Melissa Bailey Photo

Gerard G‑Man” Gray was on his way to a parks department exercise class Wednesday morning when he spotted an abandoned tricycle on the sidewalk.

Oh boy!” he thought to himself. That’s one of the bikes!”

Gray pulled over his dump truck, tossed the stolen tricycle into the vehicle, and solved the final piece of a days-long puzzle to track down $5,000 of stolen city goods. The 10 Miami Sun tricycles, slow-moving low-riders painted in bright red, blue and green, were stolen from a storage shed at Edgewood Park’s Coogan Pavillion on Saturday. The parks department had them custom-made for senior citizens; it was using them for city-led excursions in the park.

The hunt began Saturday, when parks staffers tracked down two missing tricycles after a police dispatcher refused to help. By Monday, five more were recovered.

Martin Torresquintero, the city’s outdoor adventure coordinator who spearheaded the recovery mission, reported Wednesday morning that police recovered two more tricycles overnight. Gray recovered the final trike on his way into work that morning.

Gray, who’s 51, is a 14-year veteran of the city parks department. For the last seven, he’s worked in the tree division.

He left his Westville home Wednesday morning and headed to 180 Park Rd. in Hamden to pick up his dump truck. Then he headed to the Hillhouse High School Field House for a thrice-a-week walking group as part of the city’s wellness program.

He traversed west across Goodrich until it hit Dixwell Avenue. Then he saw it — a blue Miami Sun tricycle like the one he’d heard about on the news.

I saw the trike right on the sidewalk,” next to a mattress store. It was abandoned,” just right there by itself.”

There was so much publicity that nobody wanted to get caught with that bike,” Gray concluded. He called his boss, Christy Hass, and left her a message.

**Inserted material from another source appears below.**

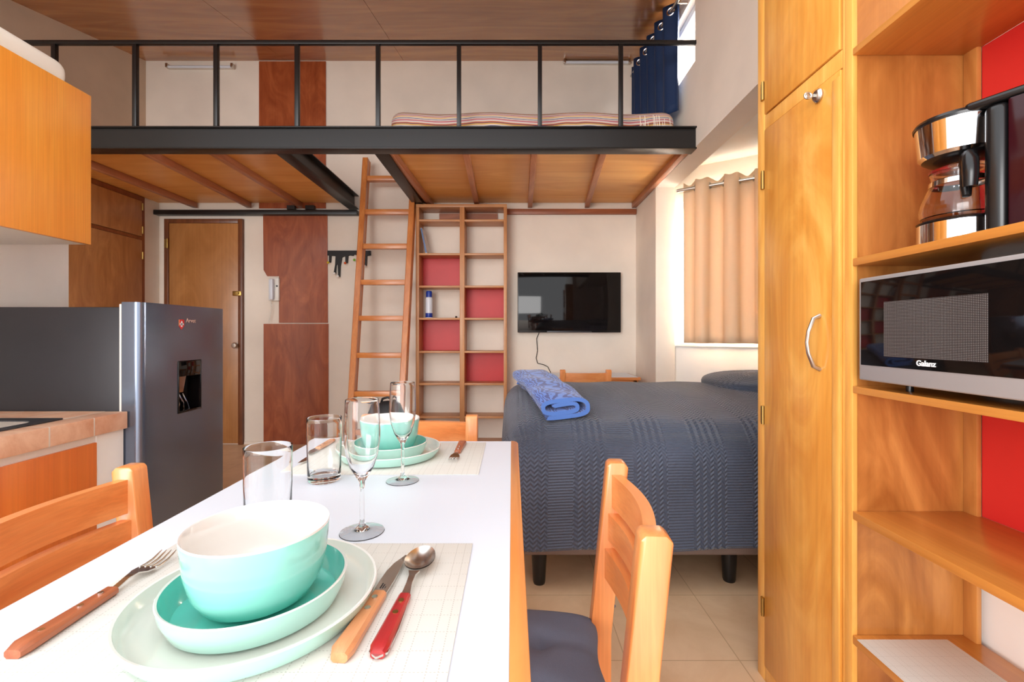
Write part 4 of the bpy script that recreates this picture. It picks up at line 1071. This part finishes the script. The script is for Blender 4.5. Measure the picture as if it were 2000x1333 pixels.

I pulled over and put it right on the dump truck,” he said.

With the trike in a safe place, I proceeded to go to the Field House and got my walk in.”

Around 9 a.m., he met Torresquintero on the New Haven Green and safely delivered the vehicle.

Then he set to work on his next task: Coiling up all those cords from the city’s holiday tree. The city has been deconstructing the tree for the past two and a half weeks.

Reached by phone, Hass commended Gray’s and others’ work in tracking down all 10 tricycles.

It just shows you that if you have enough publicity, the community comes together” to solve the problem, she said.